At the far end of the gallery, a projected video forms the visual focal point of the space. The scene overlays the silhouettes of two young women—one dragging objects in the foreground, the other appearing behind windmills spinning in the background. The movements are slow, and the imagery unfolds in overlapping fragments. Their identities are unclear, but their gestures evoke a sense of vague familiarity. The combination of their anonymous figures and the constant rotation of the windmills produces a striking sensation: this is not a representation of an image, but a fragment of memory. The windmills render the idea of “wind” into a direct visual motif, while the girls’ indistinct forms remain visible yet ungraspable. This juxtaposition of precision and ambiguity gives the video a dreamlike intensity.
While the video initially appears as a single screen-based image, its presence is structural—spanning an entire wall and enveloping the space like a perceptual frame. The sculptures, while positioned in the foreground, feel like fragments suspended within a broader temporal flow. One does not watch the video as an isolated object; rather, it sustains the other elements—holding them within its ambient duration. Compared to the tactile specificity of the paper sculptures, the video remains abstract, distanced, and fluid—less an image to be viewed than a medium that conditions the act of viewing itself.
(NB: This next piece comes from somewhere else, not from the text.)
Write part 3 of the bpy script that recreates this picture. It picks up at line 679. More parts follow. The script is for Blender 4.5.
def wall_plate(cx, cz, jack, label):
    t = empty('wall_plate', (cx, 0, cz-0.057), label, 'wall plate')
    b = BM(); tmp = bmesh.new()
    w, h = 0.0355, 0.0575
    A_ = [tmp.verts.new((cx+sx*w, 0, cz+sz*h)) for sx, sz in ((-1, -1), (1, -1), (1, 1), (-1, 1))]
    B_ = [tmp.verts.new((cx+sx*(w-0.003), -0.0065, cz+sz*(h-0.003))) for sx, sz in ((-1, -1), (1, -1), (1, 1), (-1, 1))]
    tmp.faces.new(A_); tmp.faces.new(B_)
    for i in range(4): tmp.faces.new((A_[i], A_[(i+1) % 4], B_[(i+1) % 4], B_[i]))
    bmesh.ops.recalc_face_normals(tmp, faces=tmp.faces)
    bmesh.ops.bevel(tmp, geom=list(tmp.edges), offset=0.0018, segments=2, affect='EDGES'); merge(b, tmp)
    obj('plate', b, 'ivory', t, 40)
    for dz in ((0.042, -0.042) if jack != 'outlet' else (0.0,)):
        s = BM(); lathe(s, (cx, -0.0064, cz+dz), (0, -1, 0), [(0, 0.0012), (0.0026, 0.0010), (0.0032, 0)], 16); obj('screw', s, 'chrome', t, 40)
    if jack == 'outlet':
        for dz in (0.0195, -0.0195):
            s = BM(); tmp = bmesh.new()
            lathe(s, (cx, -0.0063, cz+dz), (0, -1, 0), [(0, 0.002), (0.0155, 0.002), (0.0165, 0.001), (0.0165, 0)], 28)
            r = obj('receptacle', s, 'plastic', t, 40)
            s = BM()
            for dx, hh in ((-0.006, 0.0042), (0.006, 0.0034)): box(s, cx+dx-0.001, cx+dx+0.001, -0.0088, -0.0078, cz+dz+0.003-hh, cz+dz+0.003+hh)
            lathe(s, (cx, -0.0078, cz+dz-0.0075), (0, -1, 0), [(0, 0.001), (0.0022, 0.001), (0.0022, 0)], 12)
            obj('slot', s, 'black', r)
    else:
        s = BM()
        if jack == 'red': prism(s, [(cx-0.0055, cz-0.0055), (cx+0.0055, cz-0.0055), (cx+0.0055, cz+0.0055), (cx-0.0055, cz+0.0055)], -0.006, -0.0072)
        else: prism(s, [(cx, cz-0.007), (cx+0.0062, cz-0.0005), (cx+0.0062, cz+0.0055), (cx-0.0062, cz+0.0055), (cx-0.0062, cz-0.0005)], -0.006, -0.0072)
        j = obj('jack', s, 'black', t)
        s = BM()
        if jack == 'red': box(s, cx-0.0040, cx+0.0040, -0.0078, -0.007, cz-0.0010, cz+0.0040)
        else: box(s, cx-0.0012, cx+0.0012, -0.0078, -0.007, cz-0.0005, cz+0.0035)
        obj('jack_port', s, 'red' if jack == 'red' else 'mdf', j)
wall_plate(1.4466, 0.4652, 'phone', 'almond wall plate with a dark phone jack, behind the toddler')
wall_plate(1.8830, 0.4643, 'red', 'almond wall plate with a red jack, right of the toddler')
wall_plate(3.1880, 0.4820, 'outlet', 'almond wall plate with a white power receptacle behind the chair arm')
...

I eventually found myself watching from behind the projection—looking through the suspended paper sculptures. This angle was not prescribed by the work, but it felt intuitively right. From this position, the lightness of the paper, the flickering of the video, and the movement of sound created a layered space. Viewing was no longer directed at a screen; instead, it became immersive. The video ceased to be an “object to be seen” and became part of a structure of viewing—one in which the viewer moves, is enveloped, and passively receives light from an uncertain position.
Sound enters this final segment as the exhibition’s only audible element, composed by Jason Moran specifically for the installation. Neither ambient nor illustrative, it operates structurally—expanding the visual field into a temporal dimension. Rather than guiding attention, the music disperses it, unsettling the viewer’s orientation while deepening their spatial awareness. Its presence is subtle yet formative: a rhythmic undercurrent that binds image, movement, and memory. Here, sound is not simply heard—it mediates perception, absorbs duration, and sustains the exhibition’s shift from stillness to flow.